YOUR INSTRUCTIONS: Skip the pictures and quote all of the lines exactly.

DATASET SECTION:
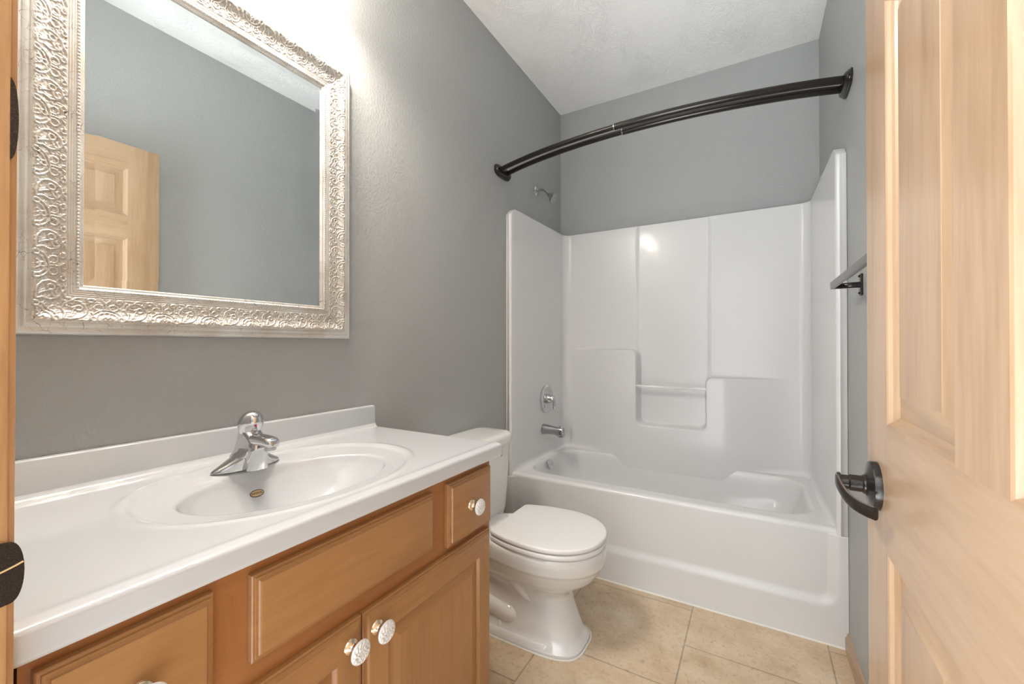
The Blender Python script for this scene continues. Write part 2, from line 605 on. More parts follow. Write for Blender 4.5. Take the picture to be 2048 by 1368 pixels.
# ------------------------------------------------------------------ panelled pieces
def nest(bm, f, rect, prof, mh=0, mv=1, cap=None, close_cap=True):
    """rect (u0,u1,v0,v1); prof list of (inset, depth); f(u,v,d)->xyz; sides get mv/mh"""
    u0, u1, v0, v1 = rect
    prev = None
    for ins, d in prof:
        pts = [f(u0 + ins, v0 + ins, d), f(u1 - ins, v0 + ins, d), f(u1 - ins, v1 - ins, d), f(u0 + ins, v1 - ins, d)]
        cur = [bm.verts.new(p) for p in pts]
        if prev:
            for i in range(4):
                j = (i + 1) % 4
                fc = bm.faces.new((prev[i], prev[j], cur[j], cur[i]))
                fc.material_index = mh if i in (0, 2) else mv
        prev = cur
    if close_cap:
        fc = bm.faces.new(prev)
        fc.material_index = mv if cap is None else cap
    return prev

# ------------------------------------------------------------------ door (open against the right wall)
DX0, DX1 = 1.382, 1.417
DY0, DY1 = 0.113, 0.926
DZ0, DZ1 = 0.012, 2.113
door = struct(bpy.data.objects.new('door_1', None), 'light pine six-panel door standing open')
COL.objects.link(door)
door.location = (DX1, DY0, 0)
bm = bmesh.new()
stile = 0.117
ycuts = [DY0, DY0 + stile - 0.005, 0.464, 0.565, DY1 - stile - 0.003, DY1]
zrails = [DZ0, 0.25, 0.856, 1.045, 1.67, 1.775, 2.003, DZ1]
pan_z = [(0.25, 0.856), (1.045, 1.67), (1.775, 2.003)]
pan_y = [(ycuts[1], ycuts[2]), (ycuts[3], ycuts[4])]
pprof = [(0, 0), (0.003, 0.0015), (0.006, 0.006), (0.011, 0.0085), (0.014, 0.012), (0.017, 0.012), (0.045, 0.005), (0.0465, 0.004)]
for side in (0, 1):
    if side == 0:
        f = lambda u, v, d: (DX0 + d, u, v)
    else:
        f = lambda u, v, d: (DX1 - d, u, v)
    def flat(y0, y1, z0, z1, mi):
        vs = [bm.verts.new(f(*p, 0)) for p in ((y0, z0), (y1, z0), (y1, z1), (y0, z1))]
        bm.faces.new(vs).material_index = mi
    for i in range(5):
        for j in range(7):
            inpan = i in (1, 3) and j in (1, 3, 5)
            if inpan:
                nest(bm, f, (ycuts[i], ycuts[i + 1], zrails[j], zrails[j + 1]), pprof, mh=1, mv=0, cap=0)
            else:
                flat(ycuts[i], ycuts[i + 1], zrails[j], zrails[j + 1], 0 if (i in (0, 4) or (i == 2 and j in (1, 3, 5))) else 1)
for i in range(5):
    for zc in (DZ0, DZ1):
        bm.faces.new([bm.verts.new(v) for v in ((DX0, ycuts[i], zc), (DX0, ycuts[i + 1], zc), (DX1, ycuts[i + 1], zc), (DX1, ycuts[i], zc))])
for j in range(7):
    for yc in (DY0, DY1):
        bm.faces.new([bm.verts.new(v) for v in ((DX0, yc, zrails[j]), (DX0, yc, zrails[j + 1]), (DX1, yc, zrails[j + 1]), (DX1, yc, zrails[j]))])
fin('door_leaf', bm, [M_door_v, M_door_h], door, smooth=20)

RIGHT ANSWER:
The Blender Python script for this scene continues. Write part 2, from line 605 on. More parts follow. Write for Blender 4.5. Take the picture to be 2048 by 1368 pixels.
# ------------------------------------------------------------------ panelled pieces
def nest(bm, f, rect, prof, mh=0, mv=1, cap=None, close_cap=True):
    """rect (u0,u1,v0,v1); prof list of (inset, depth); f(u,v,d)->xyz; sides get mv/mh"""
    u0, u1, v0, v1 = rect
    prev = None
    for ins, d in prof:
        pts = [f(u0 + ins, v0 + ins, d), f(u1 - ins, v0 + ins, d), f(u1 - ins, v1 - ins, d), f(u0 + ins, v1 - ins, d)]
        cur = [bm.verts.new(p) for p in pts]
        if prev:
            for i in range(4):
                j = (i + 1) % 4
                fc = bm.faces.new((prev[i], prev[j], cur[j], cur[i]))
                fc.material_index = mh if i in (0, 2) else mv
        prev = cur
    if close_cap:
        fc = bm.faces.new(prev)
        fc.material_index = mv if cap is None else cap
    return prev

# ------------------------------------------------------------------ door (open against the right wall)
DX0, DX1 = 1.382, 1.417
DY0, DY1 = 0.113, 0.926
DZ0, DZ1 = 0.012, 2.113
door = struct(bpy.data.objects.new('door_1', None), 'light pine six-panel door standing open')
COL.objects.link(door)
door.location = (DX1, DY0, 0)
bm = bmesh.new()
stile = 0.117
ycuts = [DY0, DY0 + stile - 0.005, 0.464, 0.565, DY1 - stile - 0.003, DY1]
zrails = [DZ0, 0.25, 0.856, 1.045, 1.67, 1.775, 2.003, DZ1]
pan_z = [(0.25, 0.856), (1.045, 1.67), (1.775, 2.003)]
pan_y = [(ycuts[1], ycuts[2]), (ycuts[3], ycuts[4])]
pprof = [(0, 0), (0.003, 0.0015), (0.006, 0.006), (0.011, 0.0085), (0.014, 0.012), (0.017, 0.012), (0.045, 0.005), (0.0465, 0.004)]
for side in (0, 1):
    if side == 0:
        f = lambda u, v, d: (DX0 + d, u, v)
    else:
        f = lambda u, v, d: (DX1 - d, u, v)
    def flat(y0, y1, z0, z1, mi):
        vs = [bm.verts.new(f(*p, 0)) for p in ((y0, z0), (y1, z0), (y1, z1), (y0, z1))]
        bm.faces.new(vs).material_index = mi
    for i in range(5):
        for j in range(7):
            inpan = i in (1, 3) and j in (1, 3, 5)
            if inpan:
                nest(bm, f, (ycuts[i], ycuts[i + 1], zrails[j], zrails[j + 1]), pprof, mh=1, mv=0, cap=0)
            else:
                flat(ycuts[i], ycuts[i + 1], zrails[j], zrails[j + 1], 0 if (i in (0, 4) or (i == 2 and j in (1, 3, 5))) else 1)
for i in range(5):
    for zc in (DZ0, DZ1):
        bm.faces.new([bm.verts.new(v) for v in ((DX0, ycuts[i], zc), (DX0, ycuts[i + 1], zc), (DX1, ycuts[i + 1], zc), (DX1, ycuts[i], zc))])
for j in range(7):
    for yc in (DY0, DY1):
        bm.faces.new([bm.verts.new(v) for v in ((DX0, yc, zrails[j]), (DX0, yc, zrails[j + 1]), (DX1, yc, zrails[j + 1]), (DX1, yc, zrails[j]))])
fin('door_leaf', bm, [M_door_v, M_door_h], door, smooth=20)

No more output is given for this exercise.